Blake seeks to provide the Golden String which can lead us through the labyrinth of our experience or his own poetry.

Tuesday, July 13, 2021

LITTLE BOY LOST

Wikipedia Commons
Songs of Innocence
Plate 13

The third poem which Blake composed when he was writing Island in the Moon is The Little Boy Lost.

Songs of Innocence, Song 13, (E 11)   
"The Little Boy lost      
Father, father, where are you going
O do not walk so fast.
Speak father, speak to your little boy
Or else I shall be lost,

The night was dark no father was there   
The child was wet with dew,
The mire was deep, & the child did weep
And away the vapour flew."

In The Little Boy Lost the child does not experience innocence in the sense of feeling secure and protected. This is a child who feels inadequate to deal with the outer world which is dark and confusing. I think of the autistic child who can't seem to make the connections with the outer world that he is expected to make. Blake tells us that it was the child's weeping, his expression of feeling emotional sadness, that clarified the obscuring conditions.

If this little poem is taken in the psychological sense it represents falling into the depths of the journey into the unconscious where a restructuring of the psyche is demanded. The adult experiences a conundrum for which no solution seems possible. Unless he starts again as a little child who weeps and begs for mercy he is stuck in the mire. 

To put the picture into more spiritual terms if one realizes that the image of God on which one has depended is false, one must be willing to to encounter the true God who will be revealed to those who are ready to receive. In the poem the child has lost sight of the father, he feels abandoned until he weeps and the cloudiness begins to dissipate. 

This passage in the Psalms is brought to mind by Little Boy Lost:

Psalms 69
[1] Save me, O God; for the waters are come in unto my soul.
[2] I sink in deep mire, where there is no standing: I am come into deep waters, where the floods overflow me.
[3] I am weary of my crying: my throat is dried: mine eyes fail while I wait for my God.
[4] They that hate me without a cause are more than the hairs of mine head: they that would destroy me, being mine enemies wrongfully, are mighty: then I restored that which I took not away.
[5] O God, thou knowest my foolishness; and my sins are not hid from thee.
...
[13] But as for me, my prayer is unto thee, O LORD, in an acceptable time: O God, in the multitude of thy mercy hear me, in the truth of thy salvation.
[14] Deliver me out of the mire, and let me not sink: let me be delivered from them that hate me, and out of the deep waters.
[15] Let not the waterflood overflow me, neither let the deep swallow me up, and let not the pit shut her mouth upon me.
[16] Hear me, O LORD; for thy lovingkindness is good: turn unto me according to the multitude of thy tender mercies.

In the poem Blake indicates the response of the father to the pleas of the child only by the stating that the 'vapor flew' and by showing in the picture that the child is drawn to a light in the distance.
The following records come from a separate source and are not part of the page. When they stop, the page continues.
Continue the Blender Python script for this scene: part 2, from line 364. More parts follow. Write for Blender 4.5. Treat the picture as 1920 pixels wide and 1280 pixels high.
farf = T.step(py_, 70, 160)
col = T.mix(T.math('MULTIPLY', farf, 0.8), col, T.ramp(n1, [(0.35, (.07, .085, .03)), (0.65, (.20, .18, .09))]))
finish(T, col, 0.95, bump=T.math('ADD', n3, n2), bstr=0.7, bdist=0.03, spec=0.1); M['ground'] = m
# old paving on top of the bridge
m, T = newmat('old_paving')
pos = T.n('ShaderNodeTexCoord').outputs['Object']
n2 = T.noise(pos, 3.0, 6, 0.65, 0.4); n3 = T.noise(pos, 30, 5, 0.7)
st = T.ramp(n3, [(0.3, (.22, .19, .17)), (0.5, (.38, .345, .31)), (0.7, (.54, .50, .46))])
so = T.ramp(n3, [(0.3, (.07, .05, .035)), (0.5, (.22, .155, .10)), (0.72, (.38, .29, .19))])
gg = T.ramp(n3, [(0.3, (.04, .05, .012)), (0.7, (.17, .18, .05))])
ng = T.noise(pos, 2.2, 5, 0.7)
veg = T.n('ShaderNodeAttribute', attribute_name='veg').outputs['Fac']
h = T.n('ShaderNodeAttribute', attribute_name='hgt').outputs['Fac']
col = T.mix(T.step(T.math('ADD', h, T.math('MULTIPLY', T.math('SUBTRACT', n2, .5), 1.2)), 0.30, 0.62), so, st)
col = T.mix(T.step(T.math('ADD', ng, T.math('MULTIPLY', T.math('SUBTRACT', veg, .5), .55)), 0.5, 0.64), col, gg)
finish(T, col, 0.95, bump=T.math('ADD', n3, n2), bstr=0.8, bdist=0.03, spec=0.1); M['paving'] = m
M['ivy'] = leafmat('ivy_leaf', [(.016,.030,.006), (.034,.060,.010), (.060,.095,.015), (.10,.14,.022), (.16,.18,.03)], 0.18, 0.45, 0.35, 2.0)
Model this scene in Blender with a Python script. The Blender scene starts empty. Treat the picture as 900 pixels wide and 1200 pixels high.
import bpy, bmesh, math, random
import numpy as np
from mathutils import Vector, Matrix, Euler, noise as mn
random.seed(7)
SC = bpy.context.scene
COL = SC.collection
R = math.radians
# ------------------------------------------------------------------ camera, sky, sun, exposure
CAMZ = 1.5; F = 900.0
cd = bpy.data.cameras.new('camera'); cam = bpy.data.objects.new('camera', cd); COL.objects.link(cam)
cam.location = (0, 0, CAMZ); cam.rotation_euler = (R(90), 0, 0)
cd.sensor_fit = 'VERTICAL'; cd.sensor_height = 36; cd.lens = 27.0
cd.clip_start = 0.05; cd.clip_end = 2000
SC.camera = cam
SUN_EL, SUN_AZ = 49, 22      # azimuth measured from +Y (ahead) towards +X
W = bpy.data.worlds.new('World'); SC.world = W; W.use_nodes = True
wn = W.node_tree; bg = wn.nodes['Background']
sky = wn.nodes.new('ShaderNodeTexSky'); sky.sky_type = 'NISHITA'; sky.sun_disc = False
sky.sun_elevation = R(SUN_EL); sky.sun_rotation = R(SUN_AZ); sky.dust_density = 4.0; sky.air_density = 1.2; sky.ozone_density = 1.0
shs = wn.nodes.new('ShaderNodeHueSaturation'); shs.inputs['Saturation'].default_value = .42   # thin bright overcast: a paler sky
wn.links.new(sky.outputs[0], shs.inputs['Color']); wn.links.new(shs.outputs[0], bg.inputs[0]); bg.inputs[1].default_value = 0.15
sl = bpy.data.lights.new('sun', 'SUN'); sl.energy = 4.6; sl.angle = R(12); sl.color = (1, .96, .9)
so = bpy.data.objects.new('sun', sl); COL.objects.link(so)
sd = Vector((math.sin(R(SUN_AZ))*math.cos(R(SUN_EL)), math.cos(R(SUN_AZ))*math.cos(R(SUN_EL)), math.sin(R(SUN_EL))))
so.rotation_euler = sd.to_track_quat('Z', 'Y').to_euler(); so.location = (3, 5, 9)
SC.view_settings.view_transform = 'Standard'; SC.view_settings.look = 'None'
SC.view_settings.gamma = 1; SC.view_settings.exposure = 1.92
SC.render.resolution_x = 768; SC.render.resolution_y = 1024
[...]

However in the lower part of the plate surrounding the words are four angelic figures and two wingless supporting figures.
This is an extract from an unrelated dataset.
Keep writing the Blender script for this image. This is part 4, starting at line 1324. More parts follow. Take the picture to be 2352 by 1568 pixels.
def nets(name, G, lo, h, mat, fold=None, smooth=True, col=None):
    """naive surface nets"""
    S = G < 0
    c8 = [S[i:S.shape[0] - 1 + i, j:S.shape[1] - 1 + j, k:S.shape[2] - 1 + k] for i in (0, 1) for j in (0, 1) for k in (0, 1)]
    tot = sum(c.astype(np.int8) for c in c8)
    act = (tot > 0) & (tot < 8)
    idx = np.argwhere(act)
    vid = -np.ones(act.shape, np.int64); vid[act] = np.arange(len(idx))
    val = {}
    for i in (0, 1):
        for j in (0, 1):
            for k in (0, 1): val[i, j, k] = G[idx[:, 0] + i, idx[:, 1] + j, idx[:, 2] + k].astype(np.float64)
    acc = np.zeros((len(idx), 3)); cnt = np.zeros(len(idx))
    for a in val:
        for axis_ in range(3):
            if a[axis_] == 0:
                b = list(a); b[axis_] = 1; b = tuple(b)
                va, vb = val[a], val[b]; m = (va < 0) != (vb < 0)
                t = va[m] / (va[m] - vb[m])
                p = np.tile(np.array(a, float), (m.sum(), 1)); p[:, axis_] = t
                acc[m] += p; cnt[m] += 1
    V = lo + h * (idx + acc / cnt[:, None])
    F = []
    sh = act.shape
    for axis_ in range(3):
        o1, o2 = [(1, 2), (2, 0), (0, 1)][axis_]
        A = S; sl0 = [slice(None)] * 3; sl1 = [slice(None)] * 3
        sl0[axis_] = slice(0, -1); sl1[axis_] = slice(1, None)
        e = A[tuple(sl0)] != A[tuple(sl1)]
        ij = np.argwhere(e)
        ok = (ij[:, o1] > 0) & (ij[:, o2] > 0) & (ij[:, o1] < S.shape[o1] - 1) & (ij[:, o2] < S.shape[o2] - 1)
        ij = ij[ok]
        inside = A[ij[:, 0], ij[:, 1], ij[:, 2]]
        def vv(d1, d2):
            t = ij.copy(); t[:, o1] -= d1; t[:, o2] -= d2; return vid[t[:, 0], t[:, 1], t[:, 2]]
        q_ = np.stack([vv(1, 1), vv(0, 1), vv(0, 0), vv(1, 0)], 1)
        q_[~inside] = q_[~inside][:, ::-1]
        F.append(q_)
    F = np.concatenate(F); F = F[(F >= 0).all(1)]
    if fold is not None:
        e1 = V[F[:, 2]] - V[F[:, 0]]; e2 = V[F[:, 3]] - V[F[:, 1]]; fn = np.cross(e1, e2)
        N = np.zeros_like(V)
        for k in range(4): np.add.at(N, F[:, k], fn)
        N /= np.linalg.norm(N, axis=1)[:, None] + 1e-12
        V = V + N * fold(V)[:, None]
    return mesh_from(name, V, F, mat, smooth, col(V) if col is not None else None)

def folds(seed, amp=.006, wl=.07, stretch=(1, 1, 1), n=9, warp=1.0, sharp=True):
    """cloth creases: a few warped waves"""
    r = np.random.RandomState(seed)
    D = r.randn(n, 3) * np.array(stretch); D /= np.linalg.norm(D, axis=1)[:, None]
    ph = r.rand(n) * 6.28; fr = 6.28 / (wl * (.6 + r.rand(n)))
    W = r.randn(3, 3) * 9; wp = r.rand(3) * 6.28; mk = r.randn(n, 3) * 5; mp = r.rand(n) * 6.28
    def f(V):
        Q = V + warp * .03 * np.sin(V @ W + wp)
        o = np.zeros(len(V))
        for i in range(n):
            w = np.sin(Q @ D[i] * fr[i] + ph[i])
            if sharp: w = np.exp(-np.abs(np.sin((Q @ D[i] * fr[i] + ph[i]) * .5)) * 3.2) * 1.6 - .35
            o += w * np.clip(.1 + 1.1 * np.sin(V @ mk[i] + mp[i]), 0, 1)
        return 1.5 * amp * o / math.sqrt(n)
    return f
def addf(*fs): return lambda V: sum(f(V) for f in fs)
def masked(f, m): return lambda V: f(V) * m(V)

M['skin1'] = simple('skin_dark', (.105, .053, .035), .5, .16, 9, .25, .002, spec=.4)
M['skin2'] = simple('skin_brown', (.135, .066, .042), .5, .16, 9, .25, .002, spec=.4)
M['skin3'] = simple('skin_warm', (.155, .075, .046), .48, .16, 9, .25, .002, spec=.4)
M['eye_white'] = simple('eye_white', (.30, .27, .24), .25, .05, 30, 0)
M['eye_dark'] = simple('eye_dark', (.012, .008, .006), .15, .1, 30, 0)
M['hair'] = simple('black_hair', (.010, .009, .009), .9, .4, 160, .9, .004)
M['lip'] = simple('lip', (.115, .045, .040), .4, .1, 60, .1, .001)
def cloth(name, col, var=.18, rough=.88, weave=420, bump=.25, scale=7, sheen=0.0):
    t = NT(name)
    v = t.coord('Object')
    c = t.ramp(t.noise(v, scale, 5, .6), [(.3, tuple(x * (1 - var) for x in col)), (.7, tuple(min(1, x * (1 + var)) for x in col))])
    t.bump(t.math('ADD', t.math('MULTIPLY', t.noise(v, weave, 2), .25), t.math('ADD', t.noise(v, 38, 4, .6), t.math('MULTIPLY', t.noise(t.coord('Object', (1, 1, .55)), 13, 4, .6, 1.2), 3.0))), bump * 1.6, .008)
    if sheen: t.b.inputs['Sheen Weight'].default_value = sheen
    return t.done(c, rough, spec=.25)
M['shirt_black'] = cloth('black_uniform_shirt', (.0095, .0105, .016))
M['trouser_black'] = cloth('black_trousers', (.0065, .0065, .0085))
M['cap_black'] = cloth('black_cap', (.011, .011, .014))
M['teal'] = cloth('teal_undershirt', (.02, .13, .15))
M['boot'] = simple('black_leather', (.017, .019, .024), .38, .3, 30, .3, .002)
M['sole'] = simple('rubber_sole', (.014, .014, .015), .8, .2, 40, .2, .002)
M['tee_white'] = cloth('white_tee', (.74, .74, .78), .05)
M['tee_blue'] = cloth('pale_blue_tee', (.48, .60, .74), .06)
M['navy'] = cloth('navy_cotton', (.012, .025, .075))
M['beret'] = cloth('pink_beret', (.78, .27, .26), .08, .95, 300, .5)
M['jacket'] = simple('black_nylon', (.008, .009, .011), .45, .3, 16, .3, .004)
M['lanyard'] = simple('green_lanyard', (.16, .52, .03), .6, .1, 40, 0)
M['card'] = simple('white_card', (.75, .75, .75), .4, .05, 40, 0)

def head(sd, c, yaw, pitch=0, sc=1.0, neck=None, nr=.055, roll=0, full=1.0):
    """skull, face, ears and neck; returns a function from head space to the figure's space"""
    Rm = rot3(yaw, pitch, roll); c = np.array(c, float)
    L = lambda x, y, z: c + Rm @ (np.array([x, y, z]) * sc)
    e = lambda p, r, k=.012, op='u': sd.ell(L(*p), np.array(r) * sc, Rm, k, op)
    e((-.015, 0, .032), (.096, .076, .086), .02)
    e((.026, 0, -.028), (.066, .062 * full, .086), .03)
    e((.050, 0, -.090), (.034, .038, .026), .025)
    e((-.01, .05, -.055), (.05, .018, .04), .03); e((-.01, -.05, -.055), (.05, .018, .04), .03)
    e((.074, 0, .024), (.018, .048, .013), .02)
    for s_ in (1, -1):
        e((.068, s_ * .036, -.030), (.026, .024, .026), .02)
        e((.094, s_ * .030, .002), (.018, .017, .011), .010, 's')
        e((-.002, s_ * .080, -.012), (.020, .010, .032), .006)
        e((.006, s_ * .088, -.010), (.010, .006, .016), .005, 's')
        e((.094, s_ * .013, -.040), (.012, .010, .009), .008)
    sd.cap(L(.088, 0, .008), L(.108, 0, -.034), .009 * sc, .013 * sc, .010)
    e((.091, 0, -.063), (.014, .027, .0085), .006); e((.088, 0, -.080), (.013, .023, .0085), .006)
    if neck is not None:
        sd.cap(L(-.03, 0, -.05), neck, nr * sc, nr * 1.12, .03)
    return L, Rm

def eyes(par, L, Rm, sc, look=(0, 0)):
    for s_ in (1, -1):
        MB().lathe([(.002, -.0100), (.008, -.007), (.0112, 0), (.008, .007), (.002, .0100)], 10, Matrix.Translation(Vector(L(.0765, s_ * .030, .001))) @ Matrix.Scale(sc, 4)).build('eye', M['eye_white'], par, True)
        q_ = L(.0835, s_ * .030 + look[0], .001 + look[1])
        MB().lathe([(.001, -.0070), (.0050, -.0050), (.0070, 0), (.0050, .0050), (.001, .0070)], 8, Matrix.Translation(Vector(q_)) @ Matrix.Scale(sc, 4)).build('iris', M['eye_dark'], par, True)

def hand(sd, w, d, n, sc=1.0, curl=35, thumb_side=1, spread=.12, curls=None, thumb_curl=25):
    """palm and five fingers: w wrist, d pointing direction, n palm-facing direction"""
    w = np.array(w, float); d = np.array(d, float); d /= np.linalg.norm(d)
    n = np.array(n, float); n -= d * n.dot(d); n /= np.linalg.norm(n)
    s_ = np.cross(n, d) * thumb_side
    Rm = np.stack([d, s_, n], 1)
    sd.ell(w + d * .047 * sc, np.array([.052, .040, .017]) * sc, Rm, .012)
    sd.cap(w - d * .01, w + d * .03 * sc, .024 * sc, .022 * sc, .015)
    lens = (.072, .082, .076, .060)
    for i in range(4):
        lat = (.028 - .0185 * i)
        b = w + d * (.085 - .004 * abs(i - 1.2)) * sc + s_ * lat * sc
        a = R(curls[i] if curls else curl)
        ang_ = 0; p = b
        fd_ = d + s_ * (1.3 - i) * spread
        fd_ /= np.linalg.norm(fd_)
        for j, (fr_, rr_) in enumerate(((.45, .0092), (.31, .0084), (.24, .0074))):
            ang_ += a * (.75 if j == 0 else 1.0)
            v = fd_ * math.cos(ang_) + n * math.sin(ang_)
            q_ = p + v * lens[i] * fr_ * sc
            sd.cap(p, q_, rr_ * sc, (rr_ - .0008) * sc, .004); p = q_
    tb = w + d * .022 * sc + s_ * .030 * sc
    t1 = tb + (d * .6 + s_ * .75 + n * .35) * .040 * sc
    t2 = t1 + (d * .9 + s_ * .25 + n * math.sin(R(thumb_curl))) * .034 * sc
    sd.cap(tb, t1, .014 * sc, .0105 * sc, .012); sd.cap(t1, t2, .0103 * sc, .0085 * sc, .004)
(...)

The images of rush, mire and water from this verse in the Book of Job seem to have been in Blake's mind also.

 Job 8
[11] Can the rush grow up without mire? can the flag grow without water?

The copy of the plate which is shown above is Copy Y belonging to the Metropolitan Museum of Art. Blake had added details which are not seen in other copies. Notably there are bulrushes on the lower borders of the image and behind the child. The wavy line across the bottom of the plate suggests water or mire.   

The impression given by this plate is of the plight of the innocent who seeks to be heard by the father. He receives little help, but hope that he will find what he seeks is not absent.